「口約束だけで契約って成立するの?」──これは多くの人が一度は疑問に思うテーマです。
結論から言えば、契約書がなくても契約は成立します。
しかし、契約書を作らないことで思わぬトラブルに発展する可能性もあります。この記事では、その理由とリスク、そして契約書を作るべきケースについて詳しく解説します。
契約成立の条件
日本の民法では、後に述べる例外を除き、契約は「申込み」と「承諾」によって成立します(民法第522条)。これは口頭でもメールでも成り立ちます。
- 申込み:Aさんが「この商品を1万円で売ります」と伝える
- 承諾:Bさんが「買います」と返答する
この時点で契約は成立しており、契約書がなくても法的拘束力が生じます。
契約書が不要な理由
法律上、契約書は成立の必須条件ではないからです。

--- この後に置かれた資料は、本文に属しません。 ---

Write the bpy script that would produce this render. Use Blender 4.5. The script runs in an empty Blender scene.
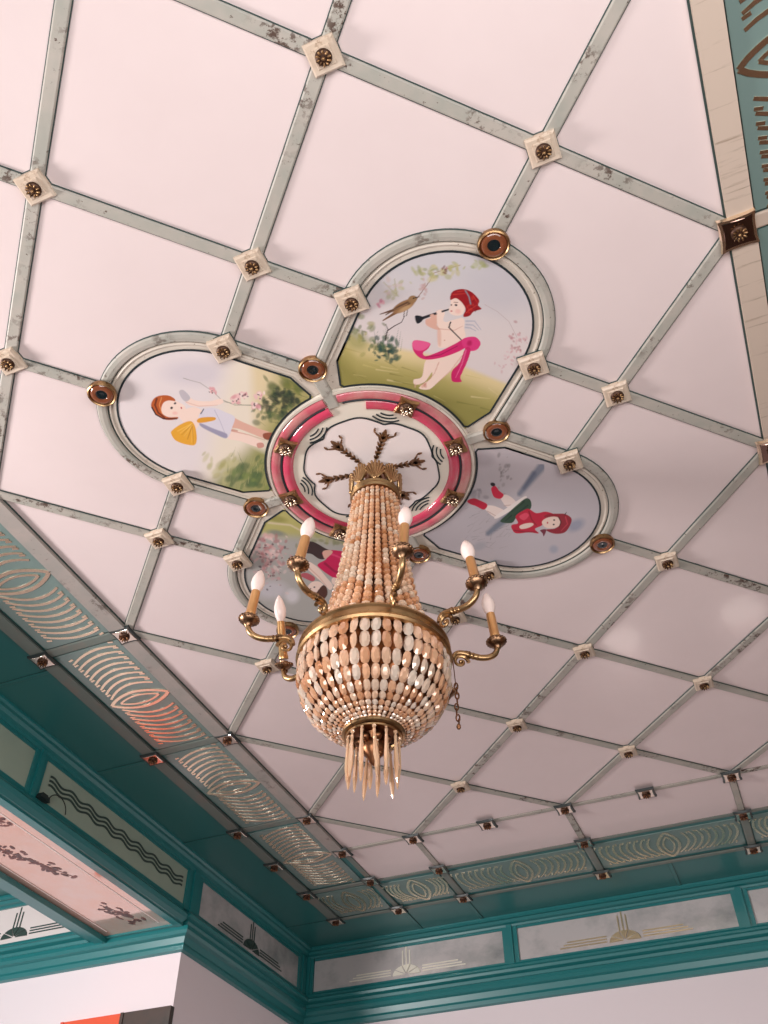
import bpy, math, random
import numpy as np
from mathutils import Vector, Matrix

random.seed(7)
rng = np.random.default_rng(11)
scene = bpy.context.scene
COL = scene.collection
S = 0.6            # one ceiling module in metres
HC = 4.0           # ceiling height in metres
R2 = math.sqrt(2)
PI = math.pi

# ------------------------------------------------------------------ camera
F_PX = 915.55
CAM = Vector((1.4022187, -3.17403949, -3.94263454))
CR = Vector((0.92215508, 0.3868155, -0.00194447))
CD = Vector((-0.27915803, 0.66200676, -0.69557015))
CF = Vector((-0.26777007, 0.64196636, 0.71845555))


def W(x, y, z=0.0):
    return Vector((x * S, y * S, HC + z * S))


cd = bpy.data.cameras.new('camera')
cam = bpy.data.objects.new('camera', cd)
COL.objects.link(cam)
m3 = Matrix((CR, -CD, -CF)).transposed()
cam.matrix_world = Matrix.Translation(W(*CAM)) @ m3.to_4x4()
cd.sensor_fit = 'VERTICAL'
cd.sensor_height = 36.0
cd.lens = F_PX / 1024 * 36.0
cd.clip_start = 0.02
scene.camera = cam

# ------------------------------------------------------------------ light
scene.view_settings.view_transform = 'Standard'
scene.view_settings.look = 'None'
scene.view_settings.exposure = 0.0
scene.view_settings.gamma = 1.0
scene.view_settings.use_curve_mapping = False

KEY, REAR, SIDE, SKYSTR = 170, 72, 25, 0.06
world = bpy.data.worlds.new('daylight')
scene.world = world
world.use_nodes = True
bgn = world.node_tree.nodes['Background']
bgn.inputs[0].default_value = (0.95, 0.98, 1.0, 1)
bgn.inputs[1].default_value = SKYSTR


def area_light(name, loc, target, sx, sy, power, color):
    l = bpy.data.lights.new(name, 'AREA')
    l.shape = 'RECTANGLE'
    l.size = sx
    l.size_y = sy
    l.energy = power
    l.color = color
    o = bpy.data.objects.new(name, l)
    COL.objects.link(o)
    p = W(*loc)
    o.location = p
    o.rotation_euler = (W(*target) - p).to_track_quat('-Z', 'Y').to_euler()
    return o


# daylight through the window of the alcove on the left
area_light('window_daylight', (-6.05, -2.9, -2.15), (-3.0, -1.0, 0.0), 0.9, 0.7, KEY, (1.0, 0.93, 0.92))
# broad soft fill added behind the viewer, brightens the near ceiling
area_light('rear_fill_light', (1.2, -5.0, -3.6), (1.2, 0, -1.0), 2.6, 1.2, REAR, (1.0, 0.96, 0.96))

# fill added at the right, lifts the left walls, chandelier and near ceiling
area_light('side_fill_light', (3.45, -3.0, -2.9), (-1.0, -0.2, -1.0), 1.6, 1.0, SIDE, (1.0, 0.96, 0.95))


# ------------------------------------------------------------------ materials
def lin(c):
    out = []
    for v in c[:3]:
        v = v / 255.0
        out.append(v / 12.92 if v <= 0.04045 else ((v + 0.055) / 1.055) ** 2.4)
    return out


def mat(name, color, rough=0.5, metal=0.0, coat=0.0, coat_rough=0.1, trans=0.0, ior=1.5, spec=0.5, noise=None, emit=None):
    m = bpy.data.materials.new(name)
    m.use_nodes = True
    nt = m.node_tree
    b = nt.nodes['Principled BSDF']
    b.inputs['Base Color'].default_value = (*color, 1)
    b.inputs['Roughness'].default_value = rough
    b.inputs['Metallic'].default_value = metal
    b.inputs['Coat Weight'].default_value = coat
    b.inputs['Coat Roughness'].default_value = coat_rough
    b.inputs['Transmission Weight'].default_value = trans
    b.inputs['IOR'].default_value = ior
    b.inputs['Specular IOR Level'].default_value = spec
    if noise:
        # noise = (scale, detail, low, high, second colour, stretch)
        sc, det, lo, hi, c2, stretch = noise
        tc = nt.nodes.new('ShaderNodeTexCoord')
        mp = nt.nodes.new('ShaderNodeMapping')
        mp.inputs['Scale'].default_value = stretch
        n = nt.nodes.new('ShaderNodeTexNoise')
        n.inputs['Scale'].default_value = sc
        n.inputs['Detail'].default_value = det
        n.inputs['Roughness'].default_value = 0.65
        r = nt.nodes.new('ShaderNodeValToRGB')
        r.color_ramp.elements[0].position = lo
        r.color_ramp.elements[1].position = hi
        r.color_ramp.elements[0].color = (*color, 1)
        r.color_ramp.elements[1].color = (*c2, 1)
        nt.links.new(tc.outputs['Object'], mp.inputs['Vector'])
        nt.links.new(mp.outputs['Vector'], n.inputs['Vector'])
        nt.links.new(n.outputs['Fac'], r.inputs['Fac'])
        nt.links.new(r.outputs['Color'], b.inputs['Base Color'])
    return m


def worn(name, color, tint, flake, rough=0.5, amount=0.5, scale=38):
    """paint with soft tint variation and dark flakes gathered in worn stretches"""
    m = mat(name, color, rough)
    nt = m.node_tree
    b = nt.nodes['Principled BSDF']
    tc = nt.nodes.new('ShaderNodeTexCoord')

    def noise(sc, det, lo, hi):
        n = nt.nodes.new('ShaderNodeTexNoise')
        n.inputs['Scale'].default_value = sc
        n.inputs['Detail'].default_value = det
        n.inputs['Roughness'].default_value = 0.7
        nt.links.new(tc.outputs['Object'], n.inputs['Vector'])
        r = nt.nodes.new('ShaderNodeMapRange')
        r.inputs['From Min'].default_value = lo
        r.inputs['From Max'].default_value = hi
        nt.links.new(n.outputs['Fac'], r.inputs['Value'])
        return r.outputs['Result']
    soft = noise(7, 3, 0.35, 0.65)
    patch = noise(3.3, 2, amount, amount + 0.12)
    fine = noise(scale, 8, 0.52, 0.58)
    mu = nt.nodes.new('ShaderNodeMath')
    mu.operation = 'MULTIPLY'
    nt.links.new(patch, mu.inputs[0])
    nt.links.new(fine, mu.inputs[1])
    specks = noise(scale * 1.7, 5, 0.64, 0.68)
    mx = nt.nodes.new('ShaderNodeMath')
    mx.operation = 'MAXIMUM'
    nt.links.new(mu.outputs[0], mx.inputs[0])
    nt.links.new(specks, mx.inputs[1])
    a = nt.nodes.new('ShaderNodeMix')
    a.data_type = 'RGBA'
    a.inputs['A'].default_value = (*color, 1)
    a.inputs['B'].default_value = (*tint, 1)
    nt.links.new(soft, a.inputs['Factor'])
    c = nt.nodes.new('ShaderNodeMix')
    c.data_type = 'RGBA'
    nt.links.new(a.outputs['Result'], c.inputs['A'])
    c.inputs['B'].default_value = (*flake, 1)
    nt.links.new(mx.outputs[0], c.inputs['Factor'])
    nt.links.new(c.outputs['Result'], b.inputs['Base Color'])
    return m


M = {}
M['pink'] = mat('pink_ceiling_paint', (0.845, 0.715, 0.70), 0.32, coat=0.5, coat_rough=0.09,
                noise=(2.2, 4, 0.35, 0.75, (0.81, 0.68, 0.665), (1, 1, 1)))
M['sage'] = worn('worn_sage_paint', (0.50, 0.455, 0.40), (0.40, 0.395, 0.345), (0.10, 0.06, 0.045), 0.5, 0.50)
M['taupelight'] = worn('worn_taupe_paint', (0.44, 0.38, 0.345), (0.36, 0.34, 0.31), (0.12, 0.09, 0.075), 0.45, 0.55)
M['edge'] = mat('shadow_gap_edge', (0.045, 0.075, 0.07), 0.6)  # dark strips drawn in as the shadow gap along battens and frames
M['cream'] = worn('worn_cream_paint', (0.70, 0.62, 0.53), (0.62, 0.55, 0.47), (0.20, 0.13, 0.08), 0.42, 0.62)
M['ivory'] = worn('ivory_plate', (0.74, 0.62, 0.50), (0.66, 0.52, 0.40), (0.33, 0.20, 0.12), 0.4, 0.58, 50)
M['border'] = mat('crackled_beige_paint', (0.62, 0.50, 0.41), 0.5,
                  noise=(6, 6, 0.58, 0.70, (0.36, 0.27, 0.20), (0.6, 9, 1)))
M['teal'] = mat('teal_gloss_paint', (0.016, 0.20, 0.208), 0.34, coat=0.5, coat_rough=0.33)
M['tealdull'] = mat('teal_band_paint', (0.028, 0.18, 0.178), 0.35, coat=0.1, coat_rough=0.15)
M['tealpanel'] = mat('teal_fret_panel', (0.19, 0.275, 0.255), 0.25, coat=0.35, coat_rough=0.06)
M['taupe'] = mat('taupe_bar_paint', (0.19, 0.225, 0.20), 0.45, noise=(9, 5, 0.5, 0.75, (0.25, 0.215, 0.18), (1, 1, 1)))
M['brass'] = mat('polished_brass', (0.97, 0.78, 0.58), 0.24, metal=1.0)
M['pewter'] = mat('pale_mirror_plate', (0.80, 0.70, 0.60), 0.15, metal=1.0)
M['darkrim'] = mat('blackened_rim', (0.035, 0.045, 0.045), 0.35)
M['gold'] = worn('antique_gold', (0.56, 0.36, 0.18), (0.36, 0.21, 0.10), (0.10, 0.055, 0.03), 0.36, 0.46, 45)
M['gold'].node_tree.nodes['Principled BSDF'].inputs['Metallic'].default_value = 1.0
M['bronze'] = mat('dark_bronze', (0.26, 0.12, 0.06), 0.35, metal=1.0)
M['darkbronze'] = mat('shadowed_bronze', (0.075, 0.035, 0.02), 0.45, metal=0.6)
M['mirrordark'] = mat('dark_reflection_plate', (0.30, 0.19, 0.15), 0.12, metal=1.0)  # brass mirror too; the dark brown it reflects is put into its colour
M['amber'] = mat('amber_glass', (0.23, 0.07, 0.03), 0.1, coat=1.0, coat_rough=0.03)
M['black'] = mat('black_glass', (0.004, 0.012, 0.015), 0.08, coat=1.0, coat_rough=0.03)
M['line'] = mat('painted_black_line', (0.015, 0.025, 0.03), 0.5)
M['red'] = mat('cranberry_glass', (0.66, 0.06, 0.13), 0.14, coat=0.6, coat_rough=0.05,
               noise=(9, 4, 0.42, 0.7, (0.55, 0.14, 0.16), (1, 1, 1)))
M['redpale'] = mat('faded_cranberry_glass', (0.60, 0.12, 0.16), 0.14, coat=0.6, coat_rough=0.05,
                   noise=(8, 4, 0.40, 0.66, (0.62, 0.30, 0.27), (1, 1, 1)))
M['leaf'] = mat('brown_leaf_relief', (0.10, 0.045, 0.02), 0.4, noise=(60, 3, 0.45, 0.7, (0.32, 0.15, 0.07), (1, 1, 1)))
M['disc'] = mat('cream_disc', (0.80, 0.73, 0.62), 0.35, coat=0.15, coat_rough=0.06)
M['cloud'] = mat('pale_pink_disc', (0.88, 0.78, 0.755), 0.35, coat=0.15, coat_rough=0.06)
M['marble'] = mat('marbled_glass', (0.62, 0.57, 0.565), 0.22, coat=0.3,
                  noise=(2.6, 8, 0.45, 0.80, (0.22, 0.245, 0.245), (1, 1, 1.4)))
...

契約書は「証拠」としての役割を果たすものであり、契約の有無を記録・確認するために作られます。
例:コンビニで商品を買うとき、わざわざ契約書は作りませんが、売買契約は成立しています。
契約書がないと困るケース
契約書がなくても契約は成立しますが、次のような場合は大きなリスクがあります。
- 金額が高額な契約(例:不動産売買、工事請負)
- 内容が複雑で条件が多い契約
- 将来トラブルになる可能性が高い契約
口頭やメールだけだと、後から「そんなことは言っていない」と主張されても、証拠がなく立証が困難になります。
契約書のメリット
- 証拠として使える:契約内容を文書化することで、法廷でも有力な証拠になる
- 条件の明確化:誤解や認識のズレを防げる
- 防止効果:契約書を交わすことで、不正や契約違反の抑止になる
契約書が必須の契約もある
一部の契約は書面がないと効力を持たない、または特別な形式が必要なものがあります。
- 保証契約(民法第446条)…原則書面でなければ無効
- 不動産の売買契約(民法609条の2)…原則書面でなければ無効
- 定期建物賃貸借契約…書面による契約と説明義務が必要
- 訪問販売などのクーリングオフ制度対象契約
まとめ
- 契約は申込みと承諾で成立し、契約書は必須ではない
- 契約書は「証拠」として重要な役割を持つ
- 高額・複雑・リスクの高い契約では必ず契約書を作るべき
- 法律で契約書が義務付けられている場合もある
「契約書がなくても契約は成立する」という事実は覚えておくべきですが、それ以上に「契約書がないリスク」を理解して、必要な場面では必ず文書化することが重要です。